The Road to Recovery for a Bi-Polar Incest Survivor...there is life Beyond Infinite Sadness!!
Thursday, April 7, 2011
To Be a Friend
I look around my life, and it is rather empty. Not sure if this is just in my head or my reality. I don't feel close to anyone. I am part of a church, I have acquaintances and I date, but I am not close to anyone. I just don't know how to do this. Growing up without any real attachments has left me struggling to find a way to connected to anyone. So I hibernate in my home, and I take my kids to school and classes. I do yoga a class where I do not have to communicate with anyone, and I walk the track, but no one gets in.
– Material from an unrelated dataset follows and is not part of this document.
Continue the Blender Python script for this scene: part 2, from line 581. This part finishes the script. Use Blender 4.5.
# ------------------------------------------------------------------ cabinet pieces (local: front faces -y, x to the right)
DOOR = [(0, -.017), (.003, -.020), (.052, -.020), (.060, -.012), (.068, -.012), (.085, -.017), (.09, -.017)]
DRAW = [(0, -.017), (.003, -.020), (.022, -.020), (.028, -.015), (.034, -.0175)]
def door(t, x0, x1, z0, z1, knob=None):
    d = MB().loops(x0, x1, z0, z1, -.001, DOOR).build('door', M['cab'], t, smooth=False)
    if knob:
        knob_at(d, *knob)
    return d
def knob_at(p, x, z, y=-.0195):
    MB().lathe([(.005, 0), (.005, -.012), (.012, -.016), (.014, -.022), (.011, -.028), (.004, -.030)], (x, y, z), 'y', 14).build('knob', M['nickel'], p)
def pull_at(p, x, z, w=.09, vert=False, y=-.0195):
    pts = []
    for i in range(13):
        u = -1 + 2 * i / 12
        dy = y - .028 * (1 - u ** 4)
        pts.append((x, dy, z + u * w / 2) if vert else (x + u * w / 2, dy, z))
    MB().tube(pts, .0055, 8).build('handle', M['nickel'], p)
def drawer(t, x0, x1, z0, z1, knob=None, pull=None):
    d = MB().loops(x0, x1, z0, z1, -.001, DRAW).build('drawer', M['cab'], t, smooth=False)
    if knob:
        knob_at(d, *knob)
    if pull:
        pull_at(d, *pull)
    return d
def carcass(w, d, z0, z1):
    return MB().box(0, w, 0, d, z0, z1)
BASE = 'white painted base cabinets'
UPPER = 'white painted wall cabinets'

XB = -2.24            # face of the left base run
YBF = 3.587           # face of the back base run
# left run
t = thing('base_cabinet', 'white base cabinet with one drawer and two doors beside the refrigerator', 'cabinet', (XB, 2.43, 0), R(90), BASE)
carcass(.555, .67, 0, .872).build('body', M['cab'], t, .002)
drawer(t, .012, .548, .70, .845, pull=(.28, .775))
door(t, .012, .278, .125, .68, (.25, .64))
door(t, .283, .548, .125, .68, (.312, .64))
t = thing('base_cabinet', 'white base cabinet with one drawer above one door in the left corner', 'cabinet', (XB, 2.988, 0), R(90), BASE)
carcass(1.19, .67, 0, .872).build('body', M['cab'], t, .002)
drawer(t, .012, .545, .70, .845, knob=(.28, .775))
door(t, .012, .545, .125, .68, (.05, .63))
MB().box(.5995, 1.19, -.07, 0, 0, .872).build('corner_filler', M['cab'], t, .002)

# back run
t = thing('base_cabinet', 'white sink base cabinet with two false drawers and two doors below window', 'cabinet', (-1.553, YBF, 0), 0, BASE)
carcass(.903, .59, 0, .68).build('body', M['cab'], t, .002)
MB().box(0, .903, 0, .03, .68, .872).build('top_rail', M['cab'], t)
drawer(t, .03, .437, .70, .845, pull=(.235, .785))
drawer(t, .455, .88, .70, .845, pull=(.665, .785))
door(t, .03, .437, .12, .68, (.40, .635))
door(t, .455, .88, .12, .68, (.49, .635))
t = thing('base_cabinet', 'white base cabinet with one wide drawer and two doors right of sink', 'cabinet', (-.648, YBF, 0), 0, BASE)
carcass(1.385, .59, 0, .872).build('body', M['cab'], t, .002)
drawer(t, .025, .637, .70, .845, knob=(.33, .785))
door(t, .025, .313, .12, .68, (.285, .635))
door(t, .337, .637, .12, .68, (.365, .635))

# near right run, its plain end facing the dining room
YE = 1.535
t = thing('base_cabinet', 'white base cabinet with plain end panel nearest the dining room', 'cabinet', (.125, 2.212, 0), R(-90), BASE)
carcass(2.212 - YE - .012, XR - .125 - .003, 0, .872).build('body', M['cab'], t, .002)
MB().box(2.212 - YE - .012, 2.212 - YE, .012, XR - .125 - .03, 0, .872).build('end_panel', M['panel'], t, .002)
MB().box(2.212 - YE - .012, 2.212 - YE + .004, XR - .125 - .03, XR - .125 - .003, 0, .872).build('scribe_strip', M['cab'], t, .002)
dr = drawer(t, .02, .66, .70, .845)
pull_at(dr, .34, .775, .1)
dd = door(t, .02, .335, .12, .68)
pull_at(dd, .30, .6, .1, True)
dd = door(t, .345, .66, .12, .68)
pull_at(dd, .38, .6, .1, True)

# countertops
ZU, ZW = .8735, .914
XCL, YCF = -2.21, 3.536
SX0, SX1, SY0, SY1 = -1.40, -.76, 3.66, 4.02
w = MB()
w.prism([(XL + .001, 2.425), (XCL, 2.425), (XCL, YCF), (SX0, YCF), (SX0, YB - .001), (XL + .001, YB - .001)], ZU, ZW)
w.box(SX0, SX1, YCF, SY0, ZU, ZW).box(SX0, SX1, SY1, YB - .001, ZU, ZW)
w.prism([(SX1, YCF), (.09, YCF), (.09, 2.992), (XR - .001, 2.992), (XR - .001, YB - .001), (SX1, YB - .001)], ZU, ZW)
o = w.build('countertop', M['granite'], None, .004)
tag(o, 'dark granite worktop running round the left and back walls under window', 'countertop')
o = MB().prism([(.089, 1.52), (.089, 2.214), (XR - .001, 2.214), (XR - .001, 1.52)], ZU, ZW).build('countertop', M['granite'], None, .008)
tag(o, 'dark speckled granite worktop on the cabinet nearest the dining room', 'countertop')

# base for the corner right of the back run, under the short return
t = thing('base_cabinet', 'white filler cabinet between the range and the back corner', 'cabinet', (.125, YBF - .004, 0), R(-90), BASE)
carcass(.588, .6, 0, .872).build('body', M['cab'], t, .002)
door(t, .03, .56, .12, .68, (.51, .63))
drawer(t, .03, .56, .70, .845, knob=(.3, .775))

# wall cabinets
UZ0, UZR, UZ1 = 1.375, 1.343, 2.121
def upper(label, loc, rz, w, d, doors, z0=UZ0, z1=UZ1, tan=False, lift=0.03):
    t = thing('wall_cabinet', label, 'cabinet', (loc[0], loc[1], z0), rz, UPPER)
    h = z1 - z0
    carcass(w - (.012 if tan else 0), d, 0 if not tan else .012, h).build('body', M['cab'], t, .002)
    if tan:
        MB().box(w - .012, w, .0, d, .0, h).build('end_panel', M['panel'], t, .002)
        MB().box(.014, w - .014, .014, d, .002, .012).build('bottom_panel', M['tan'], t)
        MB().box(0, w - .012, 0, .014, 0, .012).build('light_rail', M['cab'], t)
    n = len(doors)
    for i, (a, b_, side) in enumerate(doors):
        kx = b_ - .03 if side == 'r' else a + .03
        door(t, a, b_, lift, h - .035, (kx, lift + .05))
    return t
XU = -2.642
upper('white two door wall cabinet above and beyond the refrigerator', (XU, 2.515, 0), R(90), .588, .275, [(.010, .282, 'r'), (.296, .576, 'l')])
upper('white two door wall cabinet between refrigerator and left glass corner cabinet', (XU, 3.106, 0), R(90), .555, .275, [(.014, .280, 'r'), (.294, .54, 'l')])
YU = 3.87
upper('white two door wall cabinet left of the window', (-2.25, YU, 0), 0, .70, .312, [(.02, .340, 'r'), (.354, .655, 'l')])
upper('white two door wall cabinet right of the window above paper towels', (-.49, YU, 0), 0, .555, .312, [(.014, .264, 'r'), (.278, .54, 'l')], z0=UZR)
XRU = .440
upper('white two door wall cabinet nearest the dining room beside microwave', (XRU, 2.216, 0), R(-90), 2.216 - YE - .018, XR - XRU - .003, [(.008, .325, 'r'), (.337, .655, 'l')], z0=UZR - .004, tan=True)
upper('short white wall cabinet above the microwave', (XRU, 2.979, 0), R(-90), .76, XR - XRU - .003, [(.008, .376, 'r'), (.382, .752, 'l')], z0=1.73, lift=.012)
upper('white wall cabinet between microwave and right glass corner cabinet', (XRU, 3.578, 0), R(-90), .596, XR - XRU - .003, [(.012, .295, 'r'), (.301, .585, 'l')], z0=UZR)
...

I want them in, I want to have friends over for tea, or to hang out with, but I don't, not for lack of asking, they all say yes we would love to but it never happens. Is it me or am I just not normal wondering why? This place where I am now is the place that stops me from working full time, it stops me from having close personal relationships. I don't know how to fix this. The only relationship I have had until lately have been very dysfunctional, some to the extreme. I want more than that. I deserve more than that, but how do I get it? That is the question. I do have people on line who I love and care for greatly, and I am sure if we were to meet we would be great friends. It is in real life I don't feel connected to anyone other than my children, even if the other person feels connected to me, it just feels frail and so precarious, that I sometimes wonder why I bother to even try to have close friends. I think some times if I had been able to have close friends as a child things might be different now. But it wasn't like that and I want to fix that part of me. I want to be a friend and to have friends.